Task requirements:
Repeat the listing word for word. No pictures belong in the copy.

Task inputs:
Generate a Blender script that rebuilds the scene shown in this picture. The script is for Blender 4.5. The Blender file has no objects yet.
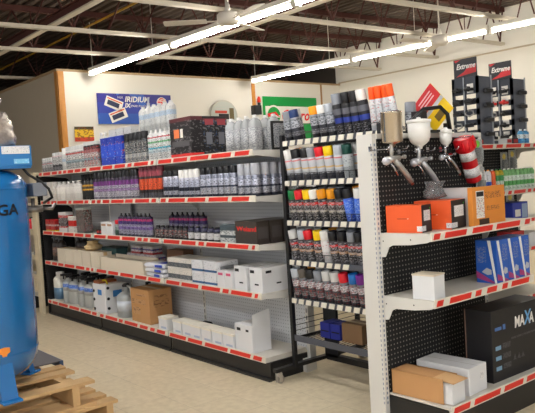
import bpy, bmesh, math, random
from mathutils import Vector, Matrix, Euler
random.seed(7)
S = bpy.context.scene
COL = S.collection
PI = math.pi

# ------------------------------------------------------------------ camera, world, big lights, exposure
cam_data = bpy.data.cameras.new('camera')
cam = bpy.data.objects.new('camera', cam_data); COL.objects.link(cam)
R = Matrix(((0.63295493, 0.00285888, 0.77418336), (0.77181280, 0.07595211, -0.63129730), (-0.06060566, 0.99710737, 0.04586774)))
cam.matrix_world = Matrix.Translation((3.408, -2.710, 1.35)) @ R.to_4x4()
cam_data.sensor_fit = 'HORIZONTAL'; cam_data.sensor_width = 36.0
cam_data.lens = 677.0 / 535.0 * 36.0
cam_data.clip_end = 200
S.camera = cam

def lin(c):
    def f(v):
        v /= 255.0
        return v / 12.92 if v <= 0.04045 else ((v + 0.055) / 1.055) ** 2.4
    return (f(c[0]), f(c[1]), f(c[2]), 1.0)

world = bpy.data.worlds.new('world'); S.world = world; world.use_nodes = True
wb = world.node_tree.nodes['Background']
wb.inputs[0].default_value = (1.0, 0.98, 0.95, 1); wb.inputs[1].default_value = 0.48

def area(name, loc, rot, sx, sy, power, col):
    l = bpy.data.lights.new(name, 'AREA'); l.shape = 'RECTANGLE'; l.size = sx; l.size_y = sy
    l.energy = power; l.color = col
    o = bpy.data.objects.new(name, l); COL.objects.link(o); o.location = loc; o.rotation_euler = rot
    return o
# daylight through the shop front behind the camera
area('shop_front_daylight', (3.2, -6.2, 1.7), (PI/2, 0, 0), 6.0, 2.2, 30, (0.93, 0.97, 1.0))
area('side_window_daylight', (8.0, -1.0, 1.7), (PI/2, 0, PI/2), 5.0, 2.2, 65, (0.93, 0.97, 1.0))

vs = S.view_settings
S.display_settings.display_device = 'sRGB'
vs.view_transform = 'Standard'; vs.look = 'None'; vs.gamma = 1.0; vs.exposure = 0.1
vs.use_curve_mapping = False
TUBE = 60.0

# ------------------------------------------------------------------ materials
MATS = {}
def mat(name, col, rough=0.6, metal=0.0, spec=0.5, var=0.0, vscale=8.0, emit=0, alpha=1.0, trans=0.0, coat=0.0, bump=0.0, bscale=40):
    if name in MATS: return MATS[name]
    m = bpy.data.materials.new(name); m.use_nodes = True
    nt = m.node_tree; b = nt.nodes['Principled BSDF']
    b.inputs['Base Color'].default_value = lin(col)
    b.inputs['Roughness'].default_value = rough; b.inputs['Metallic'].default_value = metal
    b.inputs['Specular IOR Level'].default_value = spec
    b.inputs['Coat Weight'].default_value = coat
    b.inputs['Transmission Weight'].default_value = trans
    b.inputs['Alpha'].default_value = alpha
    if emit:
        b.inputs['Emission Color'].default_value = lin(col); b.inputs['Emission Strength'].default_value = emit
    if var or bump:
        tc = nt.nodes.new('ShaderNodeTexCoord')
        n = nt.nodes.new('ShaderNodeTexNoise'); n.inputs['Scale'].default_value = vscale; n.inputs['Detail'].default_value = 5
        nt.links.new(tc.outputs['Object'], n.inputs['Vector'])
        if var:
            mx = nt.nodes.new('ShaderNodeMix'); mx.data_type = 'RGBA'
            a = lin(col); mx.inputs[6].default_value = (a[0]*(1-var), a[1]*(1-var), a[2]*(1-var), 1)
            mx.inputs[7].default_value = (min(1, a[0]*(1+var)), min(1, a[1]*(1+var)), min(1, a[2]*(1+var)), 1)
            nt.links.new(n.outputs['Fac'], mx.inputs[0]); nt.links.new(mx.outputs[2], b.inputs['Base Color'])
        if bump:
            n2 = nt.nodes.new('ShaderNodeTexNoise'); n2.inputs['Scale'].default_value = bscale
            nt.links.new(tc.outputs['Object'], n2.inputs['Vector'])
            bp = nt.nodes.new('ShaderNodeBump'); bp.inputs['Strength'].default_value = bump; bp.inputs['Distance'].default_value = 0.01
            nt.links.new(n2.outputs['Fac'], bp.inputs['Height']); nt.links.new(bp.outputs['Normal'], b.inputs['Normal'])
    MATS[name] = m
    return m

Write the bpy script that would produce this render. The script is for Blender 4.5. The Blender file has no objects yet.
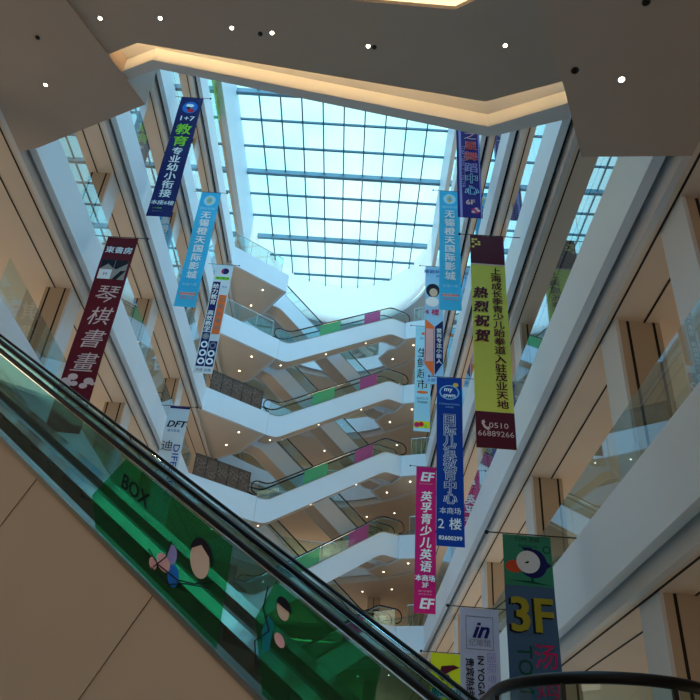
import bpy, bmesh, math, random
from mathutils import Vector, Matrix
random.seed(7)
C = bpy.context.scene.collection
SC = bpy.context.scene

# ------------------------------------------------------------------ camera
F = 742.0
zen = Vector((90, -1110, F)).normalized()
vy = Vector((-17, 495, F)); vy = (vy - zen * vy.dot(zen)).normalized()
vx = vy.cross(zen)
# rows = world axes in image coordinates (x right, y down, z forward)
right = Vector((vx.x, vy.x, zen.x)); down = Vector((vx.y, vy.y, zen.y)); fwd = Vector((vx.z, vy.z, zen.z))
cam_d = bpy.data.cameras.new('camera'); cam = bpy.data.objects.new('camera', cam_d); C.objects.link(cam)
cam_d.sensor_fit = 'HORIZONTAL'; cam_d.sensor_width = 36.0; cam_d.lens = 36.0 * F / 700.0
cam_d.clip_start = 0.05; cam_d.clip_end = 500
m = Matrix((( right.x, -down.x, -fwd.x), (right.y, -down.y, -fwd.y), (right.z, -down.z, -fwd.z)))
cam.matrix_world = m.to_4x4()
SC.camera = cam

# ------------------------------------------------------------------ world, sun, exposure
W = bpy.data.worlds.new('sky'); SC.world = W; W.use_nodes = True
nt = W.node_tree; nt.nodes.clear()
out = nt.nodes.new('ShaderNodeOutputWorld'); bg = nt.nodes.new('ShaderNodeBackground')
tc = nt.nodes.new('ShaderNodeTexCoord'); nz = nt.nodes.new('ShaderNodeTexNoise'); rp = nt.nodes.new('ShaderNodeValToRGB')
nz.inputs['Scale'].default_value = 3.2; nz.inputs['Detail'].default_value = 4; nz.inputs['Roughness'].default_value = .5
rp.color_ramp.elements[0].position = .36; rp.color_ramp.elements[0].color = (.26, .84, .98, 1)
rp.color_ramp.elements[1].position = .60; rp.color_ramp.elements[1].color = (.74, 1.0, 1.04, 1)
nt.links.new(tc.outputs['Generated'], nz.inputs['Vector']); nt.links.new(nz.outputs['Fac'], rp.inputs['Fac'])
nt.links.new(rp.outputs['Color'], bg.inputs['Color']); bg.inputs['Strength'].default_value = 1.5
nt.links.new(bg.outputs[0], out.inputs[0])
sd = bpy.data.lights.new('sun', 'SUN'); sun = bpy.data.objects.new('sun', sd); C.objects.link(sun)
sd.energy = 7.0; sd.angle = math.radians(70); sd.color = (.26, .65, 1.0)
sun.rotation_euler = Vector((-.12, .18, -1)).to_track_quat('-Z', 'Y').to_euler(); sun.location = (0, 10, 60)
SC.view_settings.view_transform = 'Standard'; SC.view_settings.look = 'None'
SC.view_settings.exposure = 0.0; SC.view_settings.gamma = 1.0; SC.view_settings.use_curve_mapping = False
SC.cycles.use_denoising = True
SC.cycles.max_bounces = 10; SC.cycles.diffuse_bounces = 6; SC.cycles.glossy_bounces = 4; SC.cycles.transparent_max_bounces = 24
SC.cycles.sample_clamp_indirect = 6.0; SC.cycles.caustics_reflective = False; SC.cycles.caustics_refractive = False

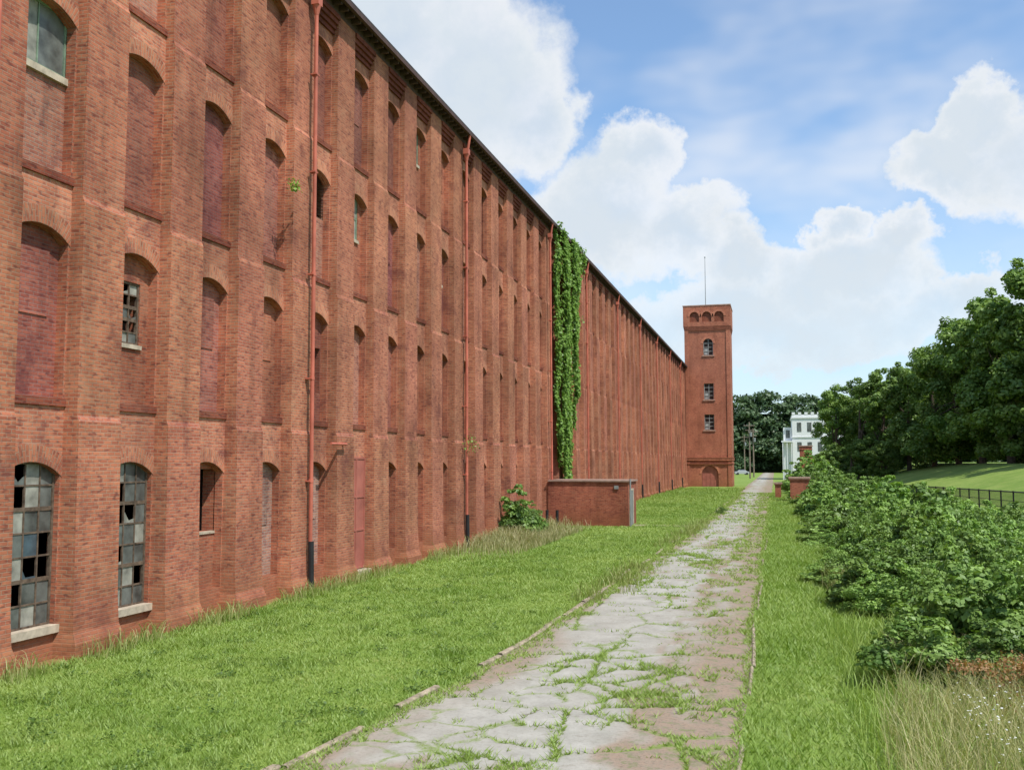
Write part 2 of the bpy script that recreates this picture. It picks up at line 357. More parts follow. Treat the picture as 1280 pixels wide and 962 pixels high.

Correct answer:
Generate a Blender script that rebuilds the scene shown in this picture. The script is for Blender 4.5. The Blender file has no objects yet.
import bpy, bmesh, math, random
from mathutils import Vector, Matrix, Euler
random.seed(7)
S = bpy.context.scene
COL = S.collection
PI = math.pi

# ------------------------------------------------------------------ camera, world, big lights, exposure
cam_data = bpy.data.cameras.new('camera')
cam = bpy.data.objects.new('camera', cam_data); COL.objects.link(cam)
R = Matrix(((0.63295493, 0.00285888, 0.77418336), (0.77181280, 0.07595211, -0.63129730), (-0.06060566, 0.99710737, 0.04586774)))
cam.matrix_world = Matrix.Translation((3.408, -2.710, 1.35)) @ R.to_4x4()
cam_data.sensor_fit = 'HORIZONTAL'; cam_data.sensor_width = 36.0
cam_data.lens = 677.0 / 535.0 * 36.0
cam_data.clip_end = 200
S.camera = cam

def lin(c):
    def f(v):
        v /= 255.0
        return v / 12.92 if v <= 0.04045 else ((v + 0.055) / 1.055) ** 2.4
    return (f(c[0]), f(c[1]), f(c[2]), 1.0)

world = bpy.data.worlds.new('world'); S.world = world; world.use_nodes = True
wb = world.node_tree.nodes['Background']
wb.inputs[0].default_value = (1.0, 0.98, 0.95, 1); wb.inputs[1].default_value = 0.48

def area(name, loc, rot, sx, sy, power, col):
    l = bpy.data.lights.new(name, 'AREA'); l.shape = 'RECTANGLE'; l.size = sx; l.size_y = sy
    l.energy = power; l.color = col
    o = bpy.data.objects.new(name, l); COL.objects.link(o); o.location = loc; o.rotation_euler = rot
    return o
# daylight through the shop front behind the camera
area('shop_front_daylight', (3.2, -6.2, 1.7), (PI/2, 0, 0), 6.0, 2.2, 30, (0.93, 0.97, 1.0))
area('side_window_daylight', (8.0, -1.0, 1.7), (PI/2, 0, PI/2), 5.0, 2.2, 65, (0.93, 0.97, 1.0))

vs = S.view_settings
S.display_settings.display_device = 'sRGB'
vs.view_transform = 'Standard'; vs.look = 'None'; vs.gamma = 1.0; vs.exposure = 0.1
vs.use_curve_mapping = False
TUBE = 60.0

# ------------------------------------------------------------------ materials
MATS = {}
def mat(name, col, rough=0.6, metal=0.0, spec=0.5, var=0.0, vscale=8.0, emit=0, alpha=1.0, trans=0.0, coat=0.0, bump=0.0, bscale=40):
    if name in MATS: return MATS[name]
    m = bpy.data.materials.new(name); m.use_nodes = True
    nt = m.node_tree; b = nt.nodes['Principled BSDF']
    b.inputs['Base Color'].default_value = lin(col)
    b.inputs['Roughness'].default_value = rough; b.inputs['Metallic'].default_value = metal
    b.inputs['Specular IOR Level'].default_value = spec
    b.inputs['Coat Weight'].default_value = coat
    b.inputs['Transmission Weight'].default_value = trans
    b.inputs['Alpha'].default_value = alpha
    if emit:
        b.inputs['Emission Color'].default_value = lin(col); b.inputs['Emission Strength'].default_value = emit
    if var or bump:
        tc = nt.nodes.new('ShaderNodeTexCoord')
        n = nt.nodes.new('ShaderNodeTexNoise'); n.inputs['Scale'].default_value = vscale; n.inputs['Detail'].default_value = 5
        nt.links.new(tc.outputs['Object'], n.inputs['Vector'])
        if var:
            mx = nt.nodes.new('ShaderNodeMix'); mx.data_type = 'RGBA'
            a = lin(col); mx.inputs[6].default_value = (a[0]*(1-var), a[1]*(1-var), a[2]*(1-var), 1)
            mx.inputs[7].default_value = (min(1, a[0]*(1+var)), min(1, a[1]*(1+var)), min(1, a[2]*(1+var)), 1)
            nt.links.new(n.outputs['Fac'], mx.inputs[0]); nt.links.new(mx.outputs[2], b.inputs['Base Color'])
        if bump:
            n2 = nt.nodes.new('ShaderNodeTexNoise'); n2.inputs['Scale'].default_value = bscale
            nt.links.new(tc.outputs['Object'], n2.inputs['Vector'])
            bp = nt.nodes.new('ShaderNodeBump'); bp.inputs['Strength'].default_value = bump; bp.inputs['Distance'].default_value = 0.01
            nt.links.new(n2.outputs['Fac'], bp.inputs['Height']); nt.links.new(bp.outputs['Normal'], b.inputs['Normal'])
    MATS[name] = m
    return m

Write the bpy script that would produce this render. The script is for Blender 4.5. The Blender file has no objects yet.
import bpy, bmesh, math, random
from mathutils import Vector, Matrix
random.seed(7)
C = bpy.context.scene.collection
SC = bpy.context.scene

# ------------------------------------------------------------------ camera
F = 742.0
zen = Vector((90, -1110, F)).normalized()
vy = Vector((-17, 495, F)); vy = (vy - zen * vy.dot(zen)).normalized()
vx = vy.cross(zen)
# rows = world axes in image coordinates (x right, y down, z forward)
right = Vector((vx.x, vy.x, zen.x)); down = Vector((vx.y, vy.y, zen.y)); fwd = Vector((vx.z, vy.z, zen.z))
cam_d = bpy.data.cameras.new('camera'); cam = bpy.data.objects.new('camera', cam_d); C.objects.link(cam)
cam_d.sensor_fit = 'HORIZONTAL'; cam_d.sensor_width = 36.0; cam_d.lens = 36.0 * F / 700.0
cam_d.clip_start = 0.05; cam_d.clip_end = 500
m = Matrix((( right.x, -down.x, -fwd.x), (right.y, -down.y, -fwd.y), (right.z, -down.z, -fwd.z)))
cam.matrix_world = m.to_4x4()
SC.camera = cam

# ------------------------------------------------------------------ world, sun, exposure
W = bpy.data.worlds.new('sky'); SC.world = W; W.use_nodes = True
nt = W.node_tree; nt.nodes.clear()
out = nt.nodes.new('ShaderNodeOutputWorld'); bg = nt.nodes.new('ShaderNodeBackground')
tc = nt.nodes.new('ShaderNodeTexCoord'); nz = nt.nodes.new('ShaderNodeTexNoise'); rp = nt.nodes.new('ShaderNodeValToRGB')
nz.inputs['Scale'].default_value = 3.2; nz.inputs['Detail'].default_value = 4; nz.inputs['Roughness'].default_value = .5
rp.color_ramp.elements[0].position = .36; rp.color_ramp.elements[0].color = (.26, .84, .98, 1)
rp.color_ramp.elements[1].position = .60; rp.color_ramp.elements[1].color = (.74, 1.0, 1.04, 1)
nt.links.new(tc.outputs['Generated'], nz.inputs['Vector']); nt.links.new(nz.outputs['Fac'], rp.inputs['Fac'])
nt.links.new(rp.outputs['Color'], bg.inputs['Color']); bg.inputs['Strength'].default_value = 1.5
nt.links.new(bg.outputs[0], out.inputs[0])
sd = bpy.data.lights.new('sun', 'SUN'); sun = bpy.data.objects.new('sun', sd); C.objects.link(sun)
sd.energy = 7.0; sd.angle = math.radians(70); sd.color = (.26, .65, 1.0)
sun.rotation_euler = Vector((-.12, .18, -1)).to_track_quat('-Z', 'Y').to_euler(); sun.location = (0, 10, 60)
SC.view_settings.view_transform = 'Standard'; SC.view_settings.look = 'None'
SC.view_settings.exposure = 0.0; SC.view_settings.gamma = 1.0; SC.view_settings.use_curve_mapping = False
SC.cycles.use_denoising = True
SC.cycles.max_bounces = 10; SC.cycles.diffuse_bounces = 6; SC.cycles.glossy_bounces = 4; SC.cycles.transparent_max_bounces = 24
SC.cycles.sample_clamp_indirect = 6.0; SC.cycles.caustics_reflective = False; SC.cycles.caustics_refractive = False

Write part 2 of the bpy script that recreates this picture. It picks up at line 357. More parts follow. Treat the picture as 1280 pixels wide and 962 pixels high.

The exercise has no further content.